#### Source data:
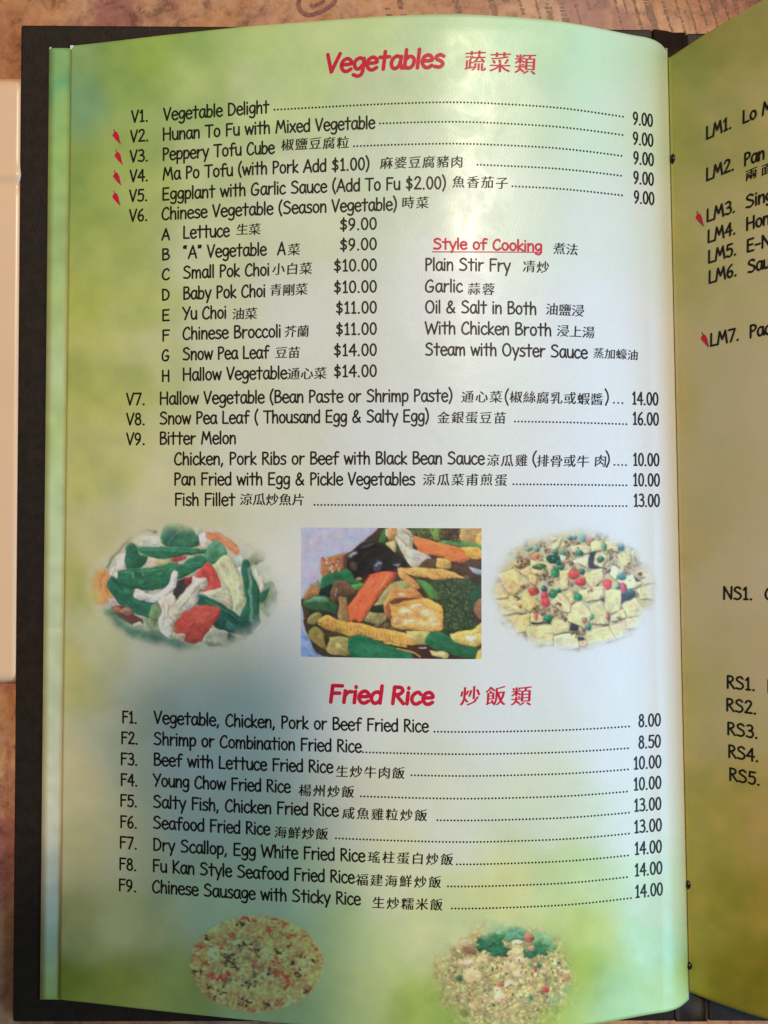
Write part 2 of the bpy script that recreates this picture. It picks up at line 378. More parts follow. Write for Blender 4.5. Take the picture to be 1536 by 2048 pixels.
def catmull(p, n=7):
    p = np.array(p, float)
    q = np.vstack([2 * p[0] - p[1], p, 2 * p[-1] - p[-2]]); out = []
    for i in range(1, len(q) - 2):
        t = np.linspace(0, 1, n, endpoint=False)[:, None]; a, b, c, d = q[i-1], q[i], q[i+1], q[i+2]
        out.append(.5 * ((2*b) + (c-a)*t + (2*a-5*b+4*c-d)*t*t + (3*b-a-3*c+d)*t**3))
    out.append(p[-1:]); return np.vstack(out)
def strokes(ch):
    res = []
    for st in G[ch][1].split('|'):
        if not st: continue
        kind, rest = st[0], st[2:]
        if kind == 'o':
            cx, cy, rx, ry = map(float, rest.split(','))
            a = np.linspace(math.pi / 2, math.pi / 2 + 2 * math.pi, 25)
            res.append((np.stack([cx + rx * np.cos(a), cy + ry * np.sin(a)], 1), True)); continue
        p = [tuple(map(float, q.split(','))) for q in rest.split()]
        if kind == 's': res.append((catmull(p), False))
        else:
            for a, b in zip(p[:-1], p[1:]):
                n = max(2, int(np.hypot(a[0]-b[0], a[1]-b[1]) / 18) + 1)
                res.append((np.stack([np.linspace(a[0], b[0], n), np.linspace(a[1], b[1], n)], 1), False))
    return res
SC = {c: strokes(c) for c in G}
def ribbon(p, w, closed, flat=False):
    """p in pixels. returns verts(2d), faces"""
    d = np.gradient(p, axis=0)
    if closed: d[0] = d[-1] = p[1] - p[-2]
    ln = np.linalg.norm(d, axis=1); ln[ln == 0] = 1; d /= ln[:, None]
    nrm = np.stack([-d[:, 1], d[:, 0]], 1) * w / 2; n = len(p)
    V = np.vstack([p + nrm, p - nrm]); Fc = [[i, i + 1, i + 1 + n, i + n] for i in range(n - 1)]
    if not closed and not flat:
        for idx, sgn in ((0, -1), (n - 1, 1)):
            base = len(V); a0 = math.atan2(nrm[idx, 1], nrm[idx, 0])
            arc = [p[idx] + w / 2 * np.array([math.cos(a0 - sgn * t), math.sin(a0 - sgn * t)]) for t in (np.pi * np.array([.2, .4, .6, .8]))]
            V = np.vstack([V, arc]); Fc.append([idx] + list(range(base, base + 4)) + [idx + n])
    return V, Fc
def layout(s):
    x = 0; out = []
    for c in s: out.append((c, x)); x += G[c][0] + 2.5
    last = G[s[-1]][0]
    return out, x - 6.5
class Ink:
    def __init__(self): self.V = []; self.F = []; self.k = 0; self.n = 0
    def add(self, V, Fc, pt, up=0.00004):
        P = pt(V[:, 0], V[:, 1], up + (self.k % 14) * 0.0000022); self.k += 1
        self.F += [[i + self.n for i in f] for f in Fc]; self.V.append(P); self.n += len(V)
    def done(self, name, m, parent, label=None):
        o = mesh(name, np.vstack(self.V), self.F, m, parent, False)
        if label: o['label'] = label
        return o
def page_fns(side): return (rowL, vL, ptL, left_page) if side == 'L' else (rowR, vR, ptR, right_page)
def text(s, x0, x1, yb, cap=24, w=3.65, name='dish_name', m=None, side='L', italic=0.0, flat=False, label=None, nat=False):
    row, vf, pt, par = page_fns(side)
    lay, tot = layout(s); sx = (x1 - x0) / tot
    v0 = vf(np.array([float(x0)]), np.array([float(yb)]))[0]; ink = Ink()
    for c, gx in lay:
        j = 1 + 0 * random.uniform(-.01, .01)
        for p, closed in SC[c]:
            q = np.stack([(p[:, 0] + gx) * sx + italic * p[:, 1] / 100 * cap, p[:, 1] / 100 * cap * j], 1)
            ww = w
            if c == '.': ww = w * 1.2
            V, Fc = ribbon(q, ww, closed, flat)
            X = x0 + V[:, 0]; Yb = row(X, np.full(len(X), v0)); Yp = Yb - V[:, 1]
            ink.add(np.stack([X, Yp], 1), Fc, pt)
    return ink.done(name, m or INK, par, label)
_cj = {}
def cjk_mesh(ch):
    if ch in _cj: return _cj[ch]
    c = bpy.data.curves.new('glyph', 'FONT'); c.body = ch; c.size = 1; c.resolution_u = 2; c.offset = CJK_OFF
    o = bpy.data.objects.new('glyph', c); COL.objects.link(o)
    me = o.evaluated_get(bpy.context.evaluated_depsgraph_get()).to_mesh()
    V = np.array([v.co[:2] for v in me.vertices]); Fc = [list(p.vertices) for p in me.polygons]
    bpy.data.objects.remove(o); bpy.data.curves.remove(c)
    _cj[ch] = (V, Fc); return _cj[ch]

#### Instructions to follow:
All of the material above needs to be restated exactly, with no pictures.

#### Task result:
Write part 2 of the bpy script that recreates this picture. It picks up at line 378. More parts follow. Write for Blender 4.5. Take the picture to be 1536 by 2048 pixels.
def catmull(p, n=7):
    p = np.array(p, float)
    q = np.vstack([2 * p[0] - p[1], p, 2 * p[-1] - p[-2]]); out = []
    for i in range(1, len(q) - 2):
        t = np.linspace(0, 1, n, endpoint=False)[:, None]; a, b, c, d = q[i-1], q[i], q[i+1], q[i+2]
        out.append(.5 * ((2*b) + (c-a)*t + (2*a-5*b+4*c-d)*t*t + (3*b-a-3*c+d)*t**3))
    out.append(p[-1:]); return np.vstack(out)
def strokes(ch):
    res = []
    for st in G[ch][1].split('|'):
        if not st: continue
        kind, rest = st[0], st[2:]
        if kind == 'o':
            cx, cy, rx, ry = map(float, rest.split(','))
            a = np.linspace(math.pi / 2, math.pi / 2 + 2 * math.pi, 25)
            res.append((np.stack([cx + rx * np.cos(a), cy + ry * np.sin(a)], 1), True)); continue
        p = [tuple(map(float, q.split(','))) for q in rest.split()]
        if kind == 's': res.append((catmull(p), False))
        else:
            for a, b in zip(p[:-1], p[1:]):
                n = max(2, int(np.hypot(a[0]-b[0], a[1]-b[1]) / 18) + 1)
                res.append((np.stack([np.linspace(a[0], b[0], n), np.linspace(a[1], b[1], n)], 1), False))
    return res
SC = {c: strokes(c) for c in G}
def ribbon(p, w, closed, flat=False):
    """p in pixels. returns verts(2d), faces"""
    d = np.gradient(p, axis=0)
    if closed: d[0] = d[-1] = p[1] - p[-2]
    ln = np.linalg.norm(d, axis=1); ln[ln == 0] = 1; d /= ln[:, None]
    nrm = np.stack([-d[:, 1], d[:, 0]], 1) * w / 2; n = len(p)
    V = np.vstack([p + nrm, p - nrm]); Fc = [[i, i + 1, i + 1 + n, i + n] for i in range(n - 1)]
    if not closed and not flat:
        for idx, sgn in ((0, -1), (n - 1, 1)):
            base = len(V); a0 = math.atan2(nrm[idx, 1], nrm[idx, 0])
            arc = [p[idx] + w / 2 * np.array([math.cos(a0 - sgn * t), math.sin(a0 - sgn * t)]) for t in (np.pi * np.array([.2, .4, .6, .8]))]
            V = np.vstack([V, arc]); Fc.append([idx] + list(range(base, base + 4)) + [idx + n])
    return V, Fc
def layout(s):
    x = 0; out = []
    for c in s: out.append((c, x)); x += G[c][0] + 2.5
    last = G[s[-1]][0]
    return out, x - 6.5
class Ink:
    def __init__(self): self.V = []; self.F = []; self.k = 0; self.n = 0
    def add(self, V, Fc, pt, up=0.00004):
        P = pt(V[:, 0], V[:, 1], up + (self.k % 14) * 0.0000022); self.k += 1
        self.F += [[i + self.n for i in f] for f in Fc]; self.V.append(P); self.n += len(V)
    def done(self, name, m, parent, label=None):
        o = mesh(name, np.vstack(self.V), self.F, m, parent, False)
        if label: o['label'] = label
        return o
def page_fns(side): return (rowL, vL, ptL, left_page) if side == 'L' else (rowR, vR, ptR, right_page)
def text(s, x0, x1, yb, cap=24, w=3.65, name='dish_name', m=None, side='L', italic=0.0, flat=False, label=None, nat=False):
    row, vf, pt, par = page_fns(side)
    lay, tot = layout(s); sx = (x1 - x0) / tot
    v0 = vf(np.array([float(x0)]), np.array([float(yb)]))[0]; ink = Ink()
    for c, gx in lay:
        j = 1 + 0 * random.uniform(-.01, .01)
        for p, closed in SC[c]:
            q = np.stack([(p[:, 0] + gx) * sx + italic * p[:, 1] / 100 * cap, p[:, 1] / 100 * cap * j], 1)
            ww = w
            if c == '.': ww = w * 1.2
            V, Fc = ribbon(q, ww, closed, flat)
            X = x0 + V[:, 0]; Yb = row(X, np.full(len(X), v0)); Yp = Yb - V[:, 1]
            ink.add(np.stack([X, Yp], 1), Fc, pt)
    return ink.done(name, m or INK, par, label)
_cj = {}
def cjk_mesh(ch):
    if ch in _cj: return _cj[ch]
    c = bpy.data.curves.new('glyph', 'FONT'); c.body = ch; c.size = 1; c.resolution_u = 2; c.offset = CJK_OFF
    o = bpy.data.objects.new('glyph', c); COL.objects.link(o)
    me = o.evaluated_get(bpy.context.evaluated_depsgraph_get()).to_mesh()
    V = np.array([v.co[:2] for v in me.vertices]); Fc = [list(p.vertices) for p in me.polygons]
    bpy.data.objects.remove(o); bpy.data.curves.remove(c)
    _cj[ch] = (V, Fc); return _cj[ch]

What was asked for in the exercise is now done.